| Available data |

------------------------------------------------------------------------

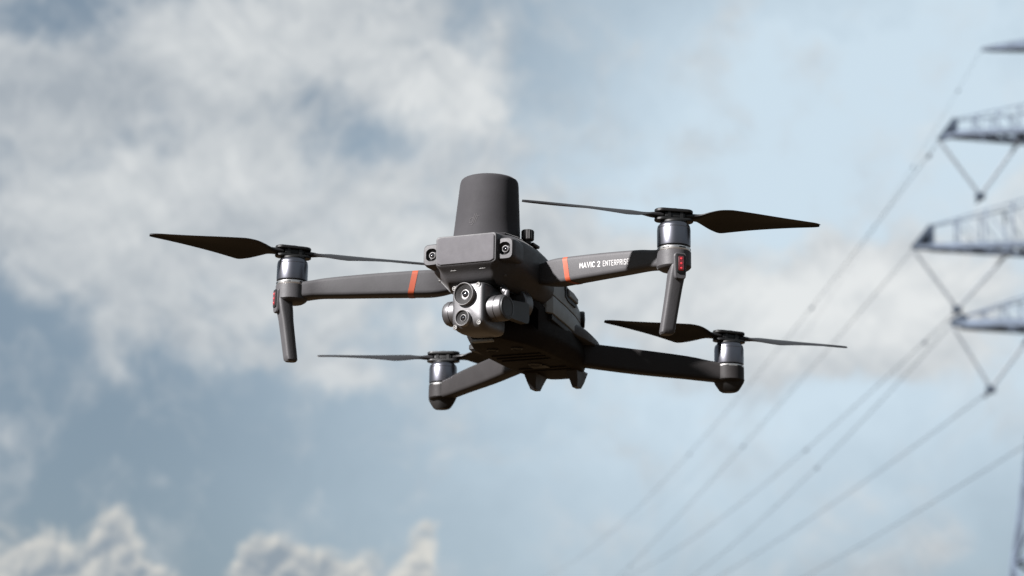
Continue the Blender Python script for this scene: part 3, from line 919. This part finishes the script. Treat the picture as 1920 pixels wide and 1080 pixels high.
def hub_mesh():
    b = MB()
    def pill(L_, w, z0, z1, n_=10):
        pts = [(L_ + w * math.cos(R(-90 + 180 * i / n_)), w * math.sin(R(-90 + 180 * i / n_))) for i in range(n_ + 1)] + [(-L_ + w * math.cos(R(90 + 180 * i / n_)), w * math.sin(R(90 + 180 * i / n_))) for i in range(n_ + 1)]
        e = .0004
        b.loft([[(x * k, y * k, z) for x, y in pts] for z, k in ((z0, .97), (z0 + e, 1), (z1 - e, 1), (z1, .97))])
    b.lathe([(.0078, .0168), (.0094, .0172), (.0094, .0184), (.0086, .0190)], (0, 0, 0), (0, 0, 1), 32)
    pill(.0085, .0056, .0186, .0206)
    pill(.0085, .0054, .0250, .0272)
    b.lathe([(.0036, .02), (.0036, .0256)], (0, 0, 0), (0, 0, 1), 16)
    for s in (-1, 1):
        b.lathe([(.0026, .0200), (.0026, .0256)], (s * .0090, 0, 0), (0, 0, 1), 14)
        b.lathe([(.0030, .0266), (.0026, .0276), (0, .0277)], (s * .0090, 0, 0), (0, 0, 1), 14)
        b.box((s * .0045, .0036, .0228), (.0022, .0018, .0050))
        b.box((s * .0045, -.0036, .0228), (.0022, .0018, .0050))
    b.lathe([(.0040, .0270), (.0036, .0278), (0, .0278)], (0, 0, 0), (0, 0, 1), 20)
    b.box((0, 0, .0228), (.0150, .0078, .0050), b=.0012)
    return b.mesh('propeller', M['black'], 30)


hub_me = hub_mesh()
bl = {1: blade_mesh(1), -1: blade_mesh(-1)}
hub0 = link('propeller', hub_me, drone)
hub0.location = HUBS['a'][0]; hub0.rotation_euler = (0, 0, R(HUBS['a'][1]))
for kk in 'abcd':
    pos, az, spin = HUBS[kk]
    if kk == 'a': h = hub0
    else:
        h = hub0.copy(); COL.objects.link(h); h.parent = drone
        h.location = pos; h.rotation_euler = (0, 0, R(az))
    for j in (0, 1):
        o = link('blade', bl[spin], h, (0, 0, .0228), math.pi * j)

# ------------------------------------------------------------------ transmission tower and its lines
f2 = Vector((math.cos(YAW), math.sin(YAW), 0)); r2 = Vector((f2.y, -f2.x, 0))
TX, TD = 42.71, 140.0
tpos = Vector((CAM.x, CAM.y, 0)) + f2 * TD + r2 * TX
tower_root = empty('transmission_tower', tpos, math.atan2(r2.y, r2.x))
tag(tower_root, 'tall steel lattice power pylon with cross arms and V shaped insulator strings', 'pylon')
HW = [(0, 7.9), (15.2, 5.66), (21.1, 4.80), (33.2, 3.2), (39, 2.7), (47.5, 2.0), (56.5, .9)]
def hw(z): return float(np.interp(z, [p[0] for p in HW], [p[1] for p in HW]))
def corner(sx, sy, z): return (sx * hw(z), sy * hw(z) * .9, z)
for sx in (-1, 1):
    for sy in (-1, 1):
        b = MB()
        zs = [p[0] for p in HW]
        for z0, z1 in zip(zs, zs[1:]):
            b.bar(corner(sx, sy, z0), corner(sx, sy, z1), .46 if z0 < 33 else .34)
        b.build('leg', M['pylon'], tower_root, 0)
levels = [0, 9, 16.5, 22.5, 28, 33.2, 36, 39, 42.5, 45, 47.5, 49.8, 52.5, 55]
for z0, z1 in zip(levels, levels[1:]):
    for side_ in range(4):
        (s0, t0), (s1, t1) = [((-1, -1), (1, -1)), ((1, -1), (1, 1)), ((1, 1), (-1, 1)), ((-1, 1), (-1, -1))][side_]
        b = MB()
        b.bar(corner(s0, t0, z0), corner(s1, t1, z1), .20)
        b.build('brace', M['pylon'], tower_root, 0)
        b = MB()
        b.bar(corner(s1, t1, z0), corner(s0, t0, z1), .20)
        b.build('brace', M['pylon'], tower_root, 0)
        if z0 > 0:
            b = MB(); b.bar(corner(s0, t0, z0), corner(s1, t1, z0), .18)
            b.build('brace', M['pylon'], tower_root, 0)

# cross arms: tip x, tip z, plate top (x, z), top chord z at the tower, V string bottom (x, z), inner string head (x, z)
ARMS = [
    ((-10.95, 47.35), (-9.80, 48.90), 50.3, 47.75, (-8.10, 43.05), (-4.90, 46.95), .30),
    ((-13.20, 38.95), (-11.85, 40.60), 43.3, 39.00, (-10.12, 34.40), (-6.20, 38.55), .30),
    ((-10.55, 33.30), (-9.70, 33.80), 36.2, 33.20, (-7.90, 28.50), (-4.55, 32.40), .40),
]
def insulator(p0, p1, rad, parent, name='insulator_string'):
    a, c = Vector(p0), Vector(p1); L_ = (c - a).length; d = (c - a) / L_
    prof = [(.05, 0)]
    k = max(6, int(L_ / .32))
    for i in range(k):
        z = L_ * (.06 + .88 * i / k)
        prof += [(rad * .5, z), (rad, z + .06), (rad * .9, z + .10), (rad * .5, z + .16)]
    prof += [(.05, L_)]
    b = MB(); b.lathe(prof, a, d, 8)
    return b.build(name, M['insulator'], parent, 0)

for s in (1, -1):
    for (tx, tz), (px, pz), ztop, zbot, (vx, vz), (ix, iz), wch in ARMS:
        tx, px, vx, ix = s * tx, s * px, s * vx, s * ix
        rx = -s * 2.2
        dep = 1.15
        b = MB()
        for q in (-1, 1):
            b.bar((tx, q * .10, tz), (px, q * .28, zbot), wch * .9)
            b.bar((px, q * .28, zbot), (rx, q * dep * 1.6, zbot), wch * 1.35)          # bottom chord
            b.bar((tx, q * .10, tz), (px, q * .22, pz), wch * 1.1, 1)              # tip strut
            b.bar((px, q * .22, pz), (px, q * .26, zbot), wch * 1.1, 1)
            b.bar((px, q * .22, pz), (rx, q * dep * 1.5, ztop), wch * .30)       # top chord
        b.loft([[(tx, -.06, tz), (px, -.06, pz), (px, -.06, zbot)], [(tx, .06, tz), (px, .06, pz), (px, .06, zbot)]], 1)   # gusset plate at the tip
        arm = b.build('cross_arm', [M['pylon'], M['gusset']], tower_root, 0)
        nseg = 5
        for i in range(1, nseg):
            f0, f1 = i / nseg, (i + 1) / nseg
            for q in (-1, 1):
                x0 = px + (rx - px) * f0; x1 = px + (rx - px) * min(f1, 1)
                y0 = q * (.25 + (dep * 1.55 - .25) * f0); y1 = q * (.25 + (dep * 1.55 - .25) * min(f1, 1))
                b = MB(); b.bar((x0, y0, zbot), (x0, y0, pz + (ztop - pz) * f0), .11); b.build('brace', M['pylon'], arm, 0)
                b = MB(); b.bar((x0, y0, pz + (ztop - pz) * f0), (x1, y1, zbot), .06); b.build('brace', M['pylon'], arm, 0)
            b = MB(); b.bar((px + (rx - px) * f0, -(.25 + (dep * 1.55 - .25) * f0), zbot), (px + (rx - px) * f0, (.25 + (dep * 1.55 - .25) * f0), zbot), .20); b.build('brace', M['pylon'], arm, 0)
            b = MB(); b.bar((px + (rx - px) * (f0 - 1 / nseg), -(.25 + (dep * 1.55 - .25) * (f0 - 1 / nseg)), zbot), (px + (rx - px) * f0, (.25 + (dep * 1.55 - .25) * f0), zbot), .14); b.build('brace', M['pylon'], arm, 0)
        # inner hanger block
        b = MB(); b.box((ix, 0, zbot - .12), (.75, .7, .42)); b.build('hanger_plate', M['pylon'], arm, 0)
        insulator((tx, 0, tz - .15), (vx - s * .0, 0, vz), .17, tower_root)
        insulator((ix, 0, zbot - .3), (vx, 0, vz), .17, tower_root)
        b = MB(); b.box((vx, 0, vz - .05), (.62, .45, .42), rot=Matrix.Rotation(R(12), 3, 'Y')); b.bar((vx, -1.2, vz - .2), (vx, 1.2, vz - .2), .16)
        b.build('line_clamp', M['gusset'], tower_root, 0)
    b = MB()   # earth wire arm at the very top
    b.loft([[(s * x, y * w, z + q * h) for y, q in ((-1, -1), (1, -1), (1, 1), (-1, 1))] for x, z, w, h in ((-7.55, 54.57, .12, .10), (-6.6, 54.66, .28, .20), (-4.3, 54.90, .5, .36), (-.6, 55.2, .8, .60))])
    b.build('peak_arm', M['pylon'], tower_root, 0)

# lines: sagging conductors running away from the tower, each a thing of its own with its small clamps
HDIR = Vector((-0.88503, -0.46553, 0))
def px_ray(x, y): return FW + RT * ((x - 960) / 3685) + UP * ((540 - y) / 3685)
LINES = [  # start point in the world at the tower, sag curve (a s^2 + b s + c), reach, radius, label, marker distances
    ((-140.13 - 1.9, -23.6), None, None),
]
WORLD_LINES = [
    # tower-local start (x, z), slope, curvature, radius, markers (s, size), label
    ('s', (-7.55, 54.50), -.190, .00062, .014, (6.0, 19.0), 'thin earth wire dropping from the pointed arm at the very top of the pylon'),
    ('l', (-10.95, 47.30), -.0852, .000222, .036, (2.9, 42.0, 111.0), 'power line leaving the tip of the upper cross arm, leftmost wire at the bottom edge'),
    ('l', (-13.20, 38.85), -.0785, .000122, .036, (64.6, 149.0), 'power line leaving the tip of the longest cross arm'),
    ('l', (-10.12, 34.30), -.0690, .000274, .038, (8.5, 49.0), 'power line hanging from the V strings of the longest cross arm'),
    ('l', (-10.55, 33.25), -.1156, .000366, .038, (43.0,), 'power line leaving the tip of the lowest cross arm'),
    ('l', (-7.90, 28.40), -.0540, .000174, .040, (1.5,), 'power line hanging from the V strings of the lowest cross arm'),
    ('l', (-5.30, 24.57), -.0534, .000133, .040, (), 'lowest power line, crossing beside the leg of the pylon at the right edge'),
]
for kind, (lx, lz), sl, cu, rad, marks, lab in WORLD_LINES:
    p0 = tpos + r2 * lx + Vector((0, 0, lz))
    pts = []
    S_ = np.concatenate([np.linspace(0, 60, 25), np.linspace(64, 420, 60)])
    zmin = -sl / (2 * cu)
    fz = lambda s_: sl * s_ + cu * s_ * s_
    for s_ in S_:
        if s_ > 2 * zmin: break
        pts.append(HDIR * s_ + Vector((0, 0, fz(s_))))
    b = MB(); b.tube(pts, rad, 6)
    o = b.build('power_line', M['wire'], None, 60, loc=p0)
    tag(o, lab, 'power line', 'power lines strung from the pylon')
    for s_ in marks:
        q = HDIR * s_ + Vector((0, 0, fz(s_)))
        dv = (HDIR + Vector((0, 0, sl + 2 * cu * s_))).normalized()
        b = MB(); k = .17 if kind == 'l' else .10
        b.lathe([(.05, -1.8 * k), (k * .7, -1.5 * k), (k, -.6 * k), (k * .55, 0), (k, .6 * k), (k * .7, 1.5 * k), (.05, 1.8 * k)], q - Vector((0, 0, .06)), dv, 10)
        b.build('damper', M['wire'], o, 40)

------------------------------------------------------------------------

| Instruction |
Only the number is required: the count of lines containing the word "from".

| Task output |
6